O bueno, a lo mejor no es que sean extraños, sino que, simplemente, son yugoslavos… y yugoslavos de los días de Tito, yugoslavos de la época comunista, que siempre fueron un poco como los gallegos del marxismo, lo cual no era óbice para que, allí y entonces, el cadáver de -por ejemplo- un militar, aunque fuera musulmán o cristiano ortodoxo, fuera sometido a la ignominia de convertirse en protagonista de un funeral ateo y sin poder decir ni esta boca es mía, derecho sí reconocido al guerrero islandés caído en acto de servicio durante una expedición de rapiña por las Rías Bajas. No sabría decir si por aquellos pagos se estilaban procesiones a la gallega, como esa en la que el enfermo con la salud recobrada, para dar gracias y en la festividad de Santa Marta, es paseado en un ataúd hasta la iglesia antes de “resucitar” y darse con la familia y el cura un atracón de centollo y sardinas asadas. Sospecho que no.
No aparecen, por tanto, bateleros en la novela de Jergovic. Su historia transcurre en Bosnia, y lo del Volga viene de que, si Eduardo Halfon, en su Signor Hoffman (Libros del Asteroide), viaja por la selva guatemalteca al volante de un SAAB, el protagonista de esta -chófer, por cierto- lo hace al de un Volga, modelo de automóvil específicamente proletario, enorme conquista social y, en su día, último grito en utilitarios en el bloque del Este que, presuntamente, nada tenía que envidiar, faltaría más, a los Mercedes de los dirigentes del Partido, pero que Manuela Carmena –que quizá sea el último reducto, lo que queda de Yugoslavia- no querría ni en pintura… Y no porque vaya al Ayuntamiento en metro.
Destacaría también uno, entre los tipos singulares del libro, a ese agente de la policía secreta comunista tan, tan puntilloso en ciertos detalles que nunca detiene a los católicos en Semana Santa, Navidad o domingo, ni a los musulmanes durante el Ramadán o la Fiesta del Cordero. Y a aquella mujer tan, tan dura que mantiene durante los interrogatorios de tercer grado la entereza suficiente como para causar pesadillas, parálisis y derrames cerebrales a sus interrogadores. O, ya disuelta Yugoslavia y enzarzados serbios, bosnios y croatas en feroz escabechina, al mismo protagonista de la novela recorriendo los campos de batalla salpicados de muertos mientras lanza plañidos y admoniciones apocalípticas a todos los bandos en liza (cada vez, al que se tercie).

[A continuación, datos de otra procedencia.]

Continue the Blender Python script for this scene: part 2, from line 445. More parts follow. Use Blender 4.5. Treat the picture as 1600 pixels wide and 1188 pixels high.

Terminé de leer la novela en Nochevieja, cuando las yemas dactilares se pringan de jugo de marisco, y fue mi última lectura de 2015 y la primera de 2016, todo lo cual invita a concluir que Volga, Volga, cuyo título evoca ese beluga no menos sabroso que las ostras galaicas que hacían vislumbrar a Cunqueiro la Isla de San Brandán, es de todas, todas una novela para chuparse los dedos. Espero que adentrarse en sus páginas deje a todos tan buen sabor de boca como a mí.